About 40 organisations, including state-run media outlets, raised the sum to reinforce the religious edict calling for Rushdie's assassination issued by Khomeini in 1989 on charges of blasphemy after the publication of 'The Satanic Verses'.
"The fatwa against Salman Rushdie is a religious fatwa. Nobody in the world can nullify a religious fatwa. It has been, it is, and it will be," a senior member of the editorial team at state-run Fars New Agency in Tehran told The Times.
It was suspended in 1998 when Mohammad Khatami, then the president of Iran, announced that as a pre-condition to the restoration of ties with Britain the Iranian state would "neither support nor hinder assassination operations".
The new bounty came to light in an account by an unnamed journalist at Fars of a digital media fair in Tehran.

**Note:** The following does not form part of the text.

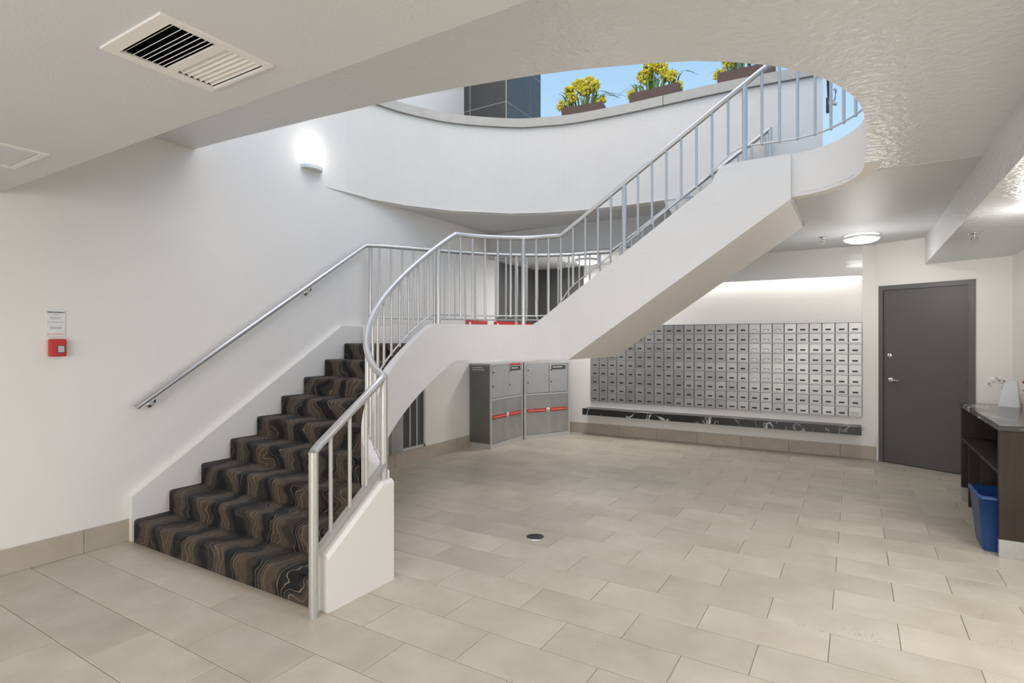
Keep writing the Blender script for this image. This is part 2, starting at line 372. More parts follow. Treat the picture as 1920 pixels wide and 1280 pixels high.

The story included a declaration by a man known as "Mr Amini", setting a bounty equivalent to USD 600,000, and listed 40 organisations, including NGOs and private donors, which had pledged the money, The Times reported.
A religious organisation called the 15 Khordad Foundation initially offered a USD 2.7 million reward to anyone carrying out the fatwa, then increased it to USD 3.3 million in 2012. The new money brings the total bounty to nearly USD 4 million.
Jo Glanville, director of English PEN, an organisation that defends freedom of expression and has worked with Rushdie for many years, said: "Given the new relations between Iran and the West, I think we rather hoped [the fatwa] might disappear."
His son, Zafar Rushdie, who is also his publicist, declined to comment on the new bounty.
Hardline organisations in Iran make symbolic gestures involving the Rushdie fatwa every year around its anniversary on February 14. But it's unclear whether the bounty would really be paid.